→ **Task directions**:
Exactly as written, quote every line that follows, skipping the images.
*****
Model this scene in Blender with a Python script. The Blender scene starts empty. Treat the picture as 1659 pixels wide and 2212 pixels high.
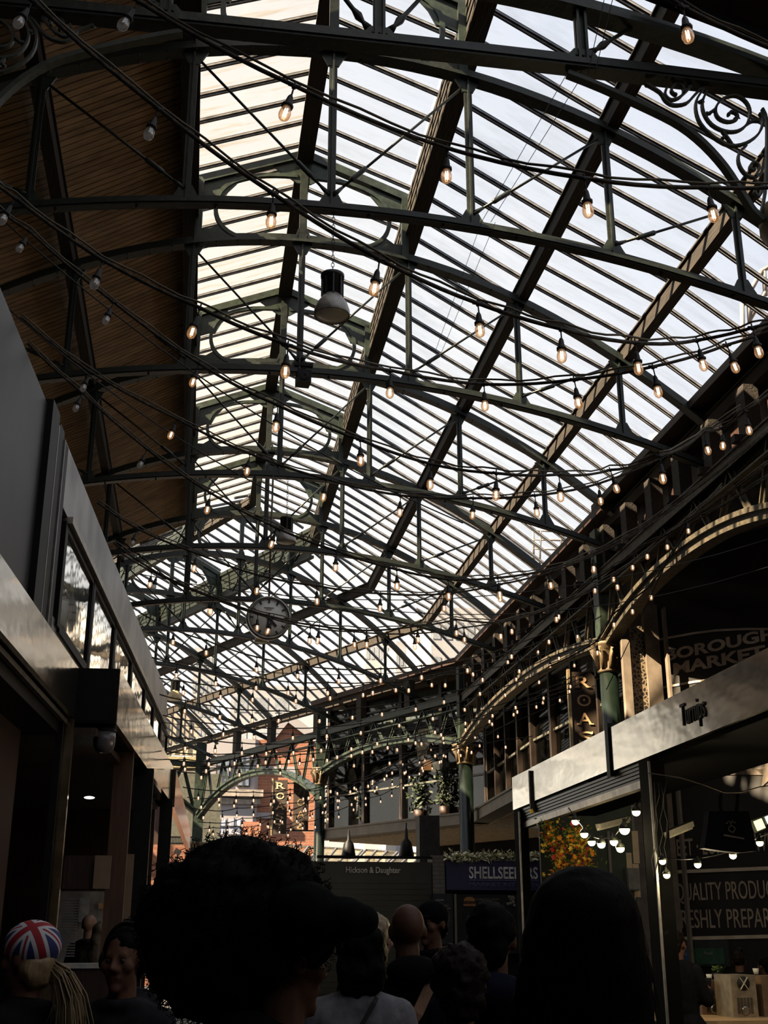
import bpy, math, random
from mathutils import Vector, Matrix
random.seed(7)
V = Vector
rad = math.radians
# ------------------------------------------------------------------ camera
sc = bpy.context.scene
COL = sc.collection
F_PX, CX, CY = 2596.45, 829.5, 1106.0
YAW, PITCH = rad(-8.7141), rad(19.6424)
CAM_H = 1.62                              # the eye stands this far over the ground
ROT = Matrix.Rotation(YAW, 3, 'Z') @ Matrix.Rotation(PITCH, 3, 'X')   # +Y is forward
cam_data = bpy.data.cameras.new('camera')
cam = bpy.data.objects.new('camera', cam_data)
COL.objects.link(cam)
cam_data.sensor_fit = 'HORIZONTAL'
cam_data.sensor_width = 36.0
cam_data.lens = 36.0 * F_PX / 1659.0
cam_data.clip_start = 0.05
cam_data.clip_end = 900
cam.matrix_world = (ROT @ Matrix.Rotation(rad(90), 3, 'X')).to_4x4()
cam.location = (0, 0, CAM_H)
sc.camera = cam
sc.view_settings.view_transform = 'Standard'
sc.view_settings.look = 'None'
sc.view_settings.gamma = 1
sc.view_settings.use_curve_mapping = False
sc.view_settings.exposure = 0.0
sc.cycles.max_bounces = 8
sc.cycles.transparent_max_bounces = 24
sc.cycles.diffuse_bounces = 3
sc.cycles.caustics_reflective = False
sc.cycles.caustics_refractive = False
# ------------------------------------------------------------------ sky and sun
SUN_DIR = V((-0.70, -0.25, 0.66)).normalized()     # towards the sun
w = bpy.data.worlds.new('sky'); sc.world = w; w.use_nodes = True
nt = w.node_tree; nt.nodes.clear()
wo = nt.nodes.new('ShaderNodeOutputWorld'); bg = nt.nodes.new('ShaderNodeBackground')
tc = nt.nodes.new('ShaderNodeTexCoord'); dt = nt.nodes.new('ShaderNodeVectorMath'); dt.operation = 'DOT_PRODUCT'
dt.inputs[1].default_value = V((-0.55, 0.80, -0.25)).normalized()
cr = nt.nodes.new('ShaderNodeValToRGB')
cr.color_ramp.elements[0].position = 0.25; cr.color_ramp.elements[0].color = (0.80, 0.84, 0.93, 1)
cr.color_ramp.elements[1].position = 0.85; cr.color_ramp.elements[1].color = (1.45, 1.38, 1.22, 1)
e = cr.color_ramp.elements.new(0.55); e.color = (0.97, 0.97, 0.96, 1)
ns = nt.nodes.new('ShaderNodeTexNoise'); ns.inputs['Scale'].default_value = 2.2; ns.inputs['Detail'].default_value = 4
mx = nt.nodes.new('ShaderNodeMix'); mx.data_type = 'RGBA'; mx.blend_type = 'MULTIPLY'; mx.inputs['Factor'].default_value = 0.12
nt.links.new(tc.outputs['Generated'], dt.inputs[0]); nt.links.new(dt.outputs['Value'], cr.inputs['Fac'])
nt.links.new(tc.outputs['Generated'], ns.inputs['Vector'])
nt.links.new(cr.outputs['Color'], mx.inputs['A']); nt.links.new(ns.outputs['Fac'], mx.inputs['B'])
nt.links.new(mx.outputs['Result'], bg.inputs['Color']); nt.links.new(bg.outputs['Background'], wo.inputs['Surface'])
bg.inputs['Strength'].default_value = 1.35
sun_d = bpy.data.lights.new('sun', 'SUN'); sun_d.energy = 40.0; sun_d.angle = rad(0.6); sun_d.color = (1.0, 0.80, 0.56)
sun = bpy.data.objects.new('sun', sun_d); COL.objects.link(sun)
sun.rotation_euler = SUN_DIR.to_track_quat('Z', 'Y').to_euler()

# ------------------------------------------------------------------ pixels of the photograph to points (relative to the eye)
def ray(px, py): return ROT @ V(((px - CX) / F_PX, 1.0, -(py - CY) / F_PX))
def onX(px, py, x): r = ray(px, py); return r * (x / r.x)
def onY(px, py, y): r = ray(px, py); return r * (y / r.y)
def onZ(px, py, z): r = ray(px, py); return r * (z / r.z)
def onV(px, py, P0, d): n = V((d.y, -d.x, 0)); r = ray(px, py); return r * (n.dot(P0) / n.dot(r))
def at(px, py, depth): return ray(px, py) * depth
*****
→ **Response**:
Model this scene in Blender with a Python script. The Blender scene starts empty. Treat the picture as 1659 pixels wide and 2212 pixels high.
import bpy, math, random
from mathutils import Vector, Matrix
random.seed(7)
V = Vector
rad = math.radians
# ------------------------------------------------------------------ camera
sc = bpy.context.scene
COL = sc.collection
F_PX, CX, CY = 2596.45, 829.5, 1106.0
YAW, PITCH = rad(-8.7141), rad(19.6424)
CAM_H = 1.62                              # the eye stands this far over the ground
ROT = Matrix.Rotation(YAW, 3, 'Z') @ Matrix.Rotation(PITCH, 3, 'X')   # +Y is forward
cam_data = bpy.data.cameras.new('camera')
cam = bpy.data.objects.new('camera', cam_data)
COL.objects.link(cam)
cam_data.sensor_fit = 'HORIZONTAL'
cam_data.sensor_width = 36.0
cam_data.lens = 36.0 * F_PX / 1659.0
cam_data.clip_start = 0.05
cam_data.clip_end = 900
cam.matrix_world = (ROT @ Matrix.Rotation(rad(90), 3, 'X')).to_4x4()
cam.location = (0, 0, CAM_H)
sc.camera = cam
sc.view_settings.view_transform = 'Standard'
sc.view_settings.look = 'None'
sc.view_settings.gamma = 1
sc.view_settings.use_curve_mapping = False
sc.view_settings.exposure = 0.0
sc.cycles.max_bounces = 8
sc.cycles.transparent_max_bounces = 24
sc.cycles.diffuse_bounces = 3
sc.cycles.caustics_reflective = False
sc.cycles.caustics_refractive = False
# ------------------------------------------------------------------ sky and sun
SUN_DIR = V((-0.70, -0.25, 0.66)).normalized()     # towards the sun
w = bpy.data.worlds.new('sky'); sc.world = w; w.use_nodes = True
nt = w.node_tree; nt.nodes.clear()
wo = nt.nodes.new('ShaderNodeOutputWorld'); bg = nt.nodes.new('ShaderNodeBackground')
tc = nt.nodes.new('ShaderNodeTexCoord'); dt = nt.nodes.new('ShaderNodeVectorMath'); dt.operation = 'DOT_PRODUCT'
dt.inputs[1].default_value = V((-0.55, 0.80, -0.25)).normalized()
cr = nt.nodes.new('ShaderNodeValToRGB')
cr.color_ramp.elements[0].position = 0.25; cr.color_ramp.elements[0].color = (0.80, 0.84, 0.93, 1)
cr.color_ramp.elements[1].position = 0.85; cr.color_ramp.elements[1].color = (1.45, 1.38, 1.22, 1)
e = cr.color_ramp.elements.new(0.55); e.color = (0.97, 0.97, 0.96, 1)
ns = nt.nodes.new('ShaderNodeTexNoise'); ns.inputs['Scale'].default_value = 2.2; ns.inputs['Detail'].default_value = 4
mx = nt.nodes.new('ShaderNodeMix'); mx.data_type = 'RGBA'; mx.blend_type = 'MULTIPLY'; mx.inputs['Factor'].default_value = 0.12
nt.links.new(tc.outputs['Generated'], dt.inputs[0]); nt.links.new(dt.outputs['Value'], cr.inputs['Fac'])
nt.links.new(tc.outputs['Generated'], ns.inputs['Vector'])
nt.links.new(cr.outputs['Color'], mx.inputs['A']); nt.links.new(ns.outputs['Fac'], mx.inputs['B'])
nt.links.new(mx.outputs['Result'], bg.inputs['Color']); nt.links.new(bg.outputs['Background'], wo.inputs['Surface'])
bg.inputs['Strength'].default_value = 1.35
sun_d = bpy.data.lights.new('sun', 'SUN'); sun_d.energy = 40.0; sun_d.angle = rad(0.6); sun_d.color = (1.0, 0.80, 0.56)
sun = bpy.data.objects.new('sun', sun_d); COL.objects.link(sun)
sun.rotation_euler = SUN_DIR.to_track_quat('Z', 'Y').to_euler()

# ------------------------------------------------------------------ pixels of the photograph to points (relative to the eye)
def ray(px, py): return ROT @ V(((px - CX) / F_PX, 1.0, -(py - CY) / F_PX))
def onX(px, py, x): r = ray(px, py); return r * (x / r.x)
def onY(px, py, y): r = ray(px, py); return r * (y / r.y)
def onZ(px, py, z): r = ray(px, py); return r * (z / r.z)
def onV(px, py, P0, d): n = V((d.y, -d.x, 0)); r = ray(px, py); return r * (n.dot(P0) / n.dot(r))
def at(px, py, depth): return ray(px, py) * depth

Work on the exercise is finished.